Cold-pressing involves using plain old pressure to extract the oil. However, If they cold-press soybeans, olives, safflower seeds, etc., they can only get part of the oil out. Solvent extraction gets a LOT more yield. Olive oil is generally processed both ways. First they cold-press it for the extra-extra virgin pressing. (Notice the word “virgin.” That indicates a first-time pressing.) Whatever is left after the first pressing is solvent-extracted and that becomes “regular” olive oil.
Why Use Solvent-Extraction If Cold-Pressing Results In Healthier Vegetable Oils?
Solvent-extraction is cheaper and results in a lot more product. Cold-pressing is more expensive because it uses up more olives, seeds, nuts, etc., to get the same amount of oil.

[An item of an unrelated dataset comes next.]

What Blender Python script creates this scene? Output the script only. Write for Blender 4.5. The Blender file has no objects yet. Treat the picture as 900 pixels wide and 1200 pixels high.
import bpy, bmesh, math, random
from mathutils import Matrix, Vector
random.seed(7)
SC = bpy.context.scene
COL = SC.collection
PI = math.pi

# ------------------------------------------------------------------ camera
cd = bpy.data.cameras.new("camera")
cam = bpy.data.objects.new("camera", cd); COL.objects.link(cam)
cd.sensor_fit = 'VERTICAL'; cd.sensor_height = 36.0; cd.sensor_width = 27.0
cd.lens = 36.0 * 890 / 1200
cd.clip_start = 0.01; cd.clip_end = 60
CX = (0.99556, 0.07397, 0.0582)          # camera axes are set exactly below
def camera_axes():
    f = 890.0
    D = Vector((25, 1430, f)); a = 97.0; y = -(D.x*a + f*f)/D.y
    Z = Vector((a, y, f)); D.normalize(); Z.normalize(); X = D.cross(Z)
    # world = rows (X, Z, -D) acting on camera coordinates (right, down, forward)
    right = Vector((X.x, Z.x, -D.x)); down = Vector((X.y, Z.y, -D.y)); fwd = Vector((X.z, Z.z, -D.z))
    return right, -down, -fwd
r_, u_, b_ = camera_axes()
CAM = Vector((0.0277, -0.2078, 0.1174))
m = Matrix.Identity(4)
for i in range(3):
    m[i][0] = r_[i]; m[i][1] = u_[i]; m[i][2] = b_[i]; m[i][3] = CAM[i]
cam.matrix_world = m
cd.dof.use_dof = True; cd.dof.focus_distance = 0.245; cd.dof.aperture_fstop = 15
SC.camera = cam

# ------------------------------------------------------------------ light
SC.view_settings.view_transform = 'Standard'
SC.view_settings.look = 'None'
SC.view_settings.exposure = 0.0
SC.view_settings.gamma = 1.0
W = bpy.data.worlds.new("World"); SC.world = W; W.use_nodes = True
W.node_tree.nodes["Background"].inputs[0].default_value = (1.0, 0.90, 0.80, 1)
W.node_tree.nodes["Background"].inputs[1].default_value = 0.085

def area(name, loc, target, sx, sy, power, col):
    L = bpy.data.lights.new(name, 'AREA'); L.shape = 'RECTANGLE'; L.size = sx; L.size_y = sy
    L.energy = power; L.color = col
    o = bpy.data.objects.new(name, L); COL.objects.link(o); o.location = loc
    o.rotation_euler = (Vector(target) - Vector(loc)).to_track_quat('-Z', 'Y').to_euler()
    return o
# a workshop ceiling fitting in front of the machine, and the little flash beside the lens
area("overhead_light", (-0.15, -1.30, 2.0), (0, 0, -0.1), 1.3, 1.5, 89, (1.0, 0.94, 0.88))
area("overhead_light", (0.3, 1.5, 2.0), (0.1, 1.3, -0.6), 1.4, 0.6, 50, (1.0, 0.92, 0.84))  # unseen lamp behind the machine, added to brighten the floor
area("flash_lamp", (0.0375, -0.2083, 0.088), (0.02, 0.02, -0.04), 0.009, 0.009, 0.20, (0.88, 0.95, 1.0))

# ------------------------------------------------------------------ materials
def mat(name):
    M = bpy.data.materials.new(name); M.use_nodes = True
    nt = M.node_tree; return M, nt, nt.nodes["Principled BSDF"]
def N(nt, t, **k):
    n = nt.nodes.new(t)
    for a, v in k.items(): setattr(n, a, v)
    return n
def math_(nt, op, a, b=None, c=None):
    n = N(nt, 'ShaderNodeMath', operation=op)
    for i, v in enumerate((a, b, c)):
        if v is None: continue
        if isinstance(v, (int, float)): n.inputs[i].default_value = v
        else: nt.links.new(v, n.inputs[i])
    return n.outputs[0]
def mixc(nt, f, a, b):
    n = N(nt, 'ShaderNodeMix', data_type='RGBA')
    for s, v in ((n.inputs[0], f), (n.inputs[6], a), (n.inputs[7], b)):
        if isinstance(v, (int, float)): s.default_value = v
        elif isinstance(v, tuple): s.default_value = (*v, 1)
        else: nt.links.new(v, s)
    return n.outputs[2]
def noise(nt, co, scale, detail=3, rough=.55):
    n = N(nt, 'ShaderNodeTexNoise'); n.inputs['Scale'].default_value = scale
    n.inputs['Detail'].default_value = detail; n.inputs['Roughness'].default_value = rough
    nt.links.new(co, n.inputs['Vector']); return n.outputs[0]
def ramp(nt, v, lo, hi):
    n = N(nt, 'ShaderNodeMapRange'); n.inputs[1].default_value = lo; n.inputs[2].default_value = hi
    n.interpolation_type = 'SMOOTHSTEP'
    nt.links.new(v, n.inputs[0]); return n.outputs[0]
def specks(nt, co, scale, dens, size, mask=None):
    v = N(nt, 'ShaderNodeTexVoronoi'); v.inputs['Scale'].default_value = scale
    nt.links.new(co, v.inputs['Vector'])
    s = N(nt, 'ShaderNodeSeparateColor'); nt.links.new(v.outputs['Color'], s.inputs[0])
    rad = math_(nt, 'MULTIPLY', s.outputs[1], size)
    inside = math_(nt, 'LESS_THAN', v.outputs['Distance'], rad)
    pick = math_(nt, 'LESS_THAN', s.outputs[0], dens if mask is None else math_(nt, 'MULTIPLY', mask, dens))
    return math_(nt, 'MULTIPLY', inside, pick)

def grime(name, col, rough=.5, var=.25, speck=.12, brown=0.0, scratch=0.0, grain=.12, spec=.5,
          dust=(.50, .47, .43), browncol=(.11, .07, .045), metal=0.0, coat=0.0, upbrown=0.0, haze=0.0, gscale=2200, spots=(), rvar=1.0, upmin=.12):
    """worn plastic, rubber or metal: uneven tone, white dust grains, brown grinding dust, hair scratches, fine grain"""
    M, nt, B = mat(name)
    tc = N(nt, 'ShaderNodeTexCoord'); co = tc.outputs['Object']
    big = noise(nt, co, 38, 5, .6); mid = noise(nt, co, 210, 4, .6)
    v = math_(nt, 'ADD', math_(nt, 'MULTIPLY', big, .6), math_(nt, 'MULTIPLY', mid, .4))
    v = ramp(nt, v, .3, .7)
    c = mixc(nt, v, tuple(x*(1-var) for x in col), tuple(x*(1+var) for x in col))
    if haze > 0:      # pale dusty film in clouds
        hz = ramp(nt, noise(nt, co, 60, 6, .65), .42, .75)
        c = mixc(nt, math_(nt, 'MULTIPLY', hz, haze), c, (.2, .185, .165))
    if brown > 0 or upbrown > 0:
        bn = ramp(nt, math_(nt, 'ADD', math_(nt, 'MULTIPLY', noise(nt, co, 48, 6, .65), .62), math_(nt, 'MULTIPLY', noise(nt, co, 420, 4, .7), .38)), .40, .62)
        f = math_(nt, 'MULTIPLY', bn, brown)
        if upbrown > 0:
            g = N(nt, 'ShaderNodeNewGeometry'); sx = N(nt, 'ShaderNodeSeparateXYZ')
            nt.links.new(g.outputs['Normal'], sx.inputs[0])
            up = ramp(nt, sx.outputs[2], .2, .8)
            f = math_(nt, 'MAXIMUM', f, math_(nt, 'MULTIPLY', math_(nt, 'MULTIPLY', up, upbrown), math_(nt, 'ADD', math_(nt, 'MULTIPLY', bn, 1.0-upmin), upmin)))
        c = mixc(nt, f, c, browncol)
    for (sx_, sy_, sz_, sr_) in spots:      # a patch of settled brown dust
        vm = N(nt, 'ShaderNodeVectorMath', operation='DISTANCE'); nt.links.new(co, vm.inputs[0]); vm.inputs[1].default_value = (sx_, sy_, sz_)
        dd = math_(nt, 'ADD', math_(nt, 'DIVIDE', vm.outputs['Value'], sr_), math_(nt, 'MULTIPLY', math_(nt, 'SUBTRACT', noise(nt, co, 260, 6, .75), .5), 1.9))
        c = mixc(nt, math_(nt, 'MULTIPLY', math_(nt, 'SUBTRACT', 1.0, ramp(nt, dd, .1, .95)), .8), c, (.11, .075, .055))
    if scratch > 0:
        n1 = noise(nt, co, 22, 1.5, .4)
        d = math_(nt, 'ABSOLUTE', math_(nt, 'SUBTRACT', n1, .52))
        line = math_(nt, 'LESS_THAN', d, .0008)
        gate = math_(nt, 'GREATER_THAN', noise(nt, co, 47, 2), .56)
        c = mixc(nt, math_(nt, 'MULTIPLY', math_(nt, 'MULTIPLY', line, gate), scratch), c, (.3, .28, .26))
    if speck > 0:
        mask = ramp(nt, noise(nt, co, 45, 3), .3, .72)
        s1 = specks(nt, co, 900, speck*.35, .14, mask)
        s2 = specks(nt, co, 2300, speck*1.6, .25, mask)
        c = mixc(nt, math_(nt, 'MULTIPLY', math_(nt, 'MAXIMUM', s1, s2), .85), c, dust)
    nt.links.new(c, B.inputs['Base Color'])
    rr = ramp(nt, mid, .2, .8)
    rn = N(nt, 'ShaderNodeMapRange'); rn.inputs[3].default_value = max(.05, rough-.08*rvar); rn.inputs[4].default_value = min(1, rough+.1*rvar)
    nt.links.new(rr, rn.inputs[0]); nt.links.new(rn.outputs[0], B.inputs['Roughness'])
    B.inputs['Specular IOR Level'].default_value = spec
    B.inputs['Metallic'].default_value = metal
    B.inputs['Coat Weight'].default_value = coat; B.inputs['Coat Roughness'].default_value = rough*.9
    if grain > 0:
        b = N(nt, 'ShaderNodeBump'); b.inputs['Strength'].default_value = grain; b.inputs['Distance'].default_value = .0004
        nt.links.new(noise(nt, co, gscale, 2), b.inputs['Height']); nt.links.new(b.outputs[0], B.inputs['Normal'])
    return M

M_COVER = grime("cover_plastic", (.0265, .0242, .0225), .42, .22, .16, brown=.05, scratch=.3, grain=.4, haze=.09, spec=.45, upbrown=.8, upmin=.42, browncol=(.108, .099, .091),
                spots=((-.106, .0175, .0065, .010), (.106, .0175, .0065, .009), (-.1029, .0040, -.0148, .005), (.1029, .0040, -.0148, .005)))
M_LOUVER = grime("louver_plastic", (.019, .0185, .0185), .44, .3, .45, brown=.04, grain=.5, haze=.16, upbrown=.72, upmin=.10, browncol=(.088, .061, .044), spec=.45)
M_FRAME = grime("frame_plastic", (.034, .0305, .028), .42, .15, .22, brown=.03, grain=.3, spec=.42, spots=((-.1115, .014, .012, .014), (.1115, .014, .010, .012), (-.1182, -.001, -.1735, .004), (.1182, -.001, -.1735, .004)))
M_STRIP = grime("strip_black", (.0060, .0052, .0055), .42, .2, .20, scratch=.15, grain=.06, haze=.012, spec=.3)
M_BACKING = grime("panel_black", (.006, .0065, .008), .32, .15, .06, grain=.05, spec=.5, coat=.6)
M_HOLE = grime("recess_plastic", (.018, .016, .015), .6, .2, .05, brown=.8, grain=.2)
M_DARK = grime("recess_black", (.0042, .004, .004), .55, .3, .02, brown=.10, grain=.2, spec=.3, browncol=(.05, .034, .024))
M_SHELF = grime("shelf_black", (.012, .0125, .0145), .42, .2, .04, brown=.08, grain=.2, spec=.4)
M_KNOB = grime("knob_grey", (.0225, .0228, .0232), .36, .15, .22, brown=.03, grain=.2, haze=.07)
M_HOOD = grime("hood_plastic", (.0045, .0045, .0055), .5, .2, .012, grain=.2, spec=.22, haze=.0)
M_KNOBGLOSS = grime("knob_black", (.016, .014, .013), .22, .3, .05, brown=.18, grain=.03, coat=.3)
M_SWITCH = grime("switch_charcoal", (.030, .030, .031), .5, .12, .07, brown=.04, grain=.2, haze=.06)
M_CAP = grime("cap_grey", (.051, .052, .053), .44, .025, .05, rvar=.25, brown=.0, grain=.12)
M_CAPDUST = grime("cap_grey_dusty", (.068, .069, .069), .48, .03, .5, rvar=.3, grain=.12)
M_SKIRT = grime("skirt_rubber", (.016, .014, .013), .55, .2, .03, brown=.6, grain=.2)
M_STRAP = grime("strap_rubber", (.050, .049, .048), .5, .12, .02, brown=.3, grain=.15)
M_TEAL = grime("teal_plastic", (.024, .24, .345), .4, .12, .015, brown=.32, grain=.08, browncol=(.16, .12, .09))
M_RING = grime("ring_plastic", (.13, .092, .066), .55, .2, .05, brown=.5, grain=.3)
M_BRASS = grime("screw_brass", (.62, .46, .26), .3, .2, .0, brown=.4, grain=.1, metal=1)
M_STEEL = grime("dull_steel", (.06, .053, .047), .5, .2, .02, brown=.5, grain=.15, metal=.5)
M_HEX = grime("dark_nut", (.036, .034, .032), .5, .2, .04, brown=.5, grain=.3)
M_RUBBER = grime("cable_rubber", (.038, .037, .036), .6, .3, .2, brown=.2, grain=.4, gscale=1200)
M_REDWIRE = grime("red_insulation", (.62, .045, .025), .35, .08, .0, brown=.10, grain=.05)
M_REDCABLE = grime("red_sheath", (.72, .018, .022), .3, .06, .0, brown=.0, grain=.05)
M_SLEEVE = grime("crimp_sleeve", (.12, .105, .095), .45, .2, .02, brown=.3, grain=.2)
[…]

Back in the early 1980s, the shortening manufacturer that I worked for was experimenting on a newfangled way of extracting avocado oil using a large centrifuge. The centrifuge separated the pulp/skins/pit from the oil very effectively. The resulting avocado oil came out a deep dark green, but then they had to bleach, refine, and deodorize it. They never did end up marketing it, but it was an interesting process to explore. Perhaps in the future someone will come up with a way to make this process financially feasible. It would be nice to have a healthy alternative to solvent extraction.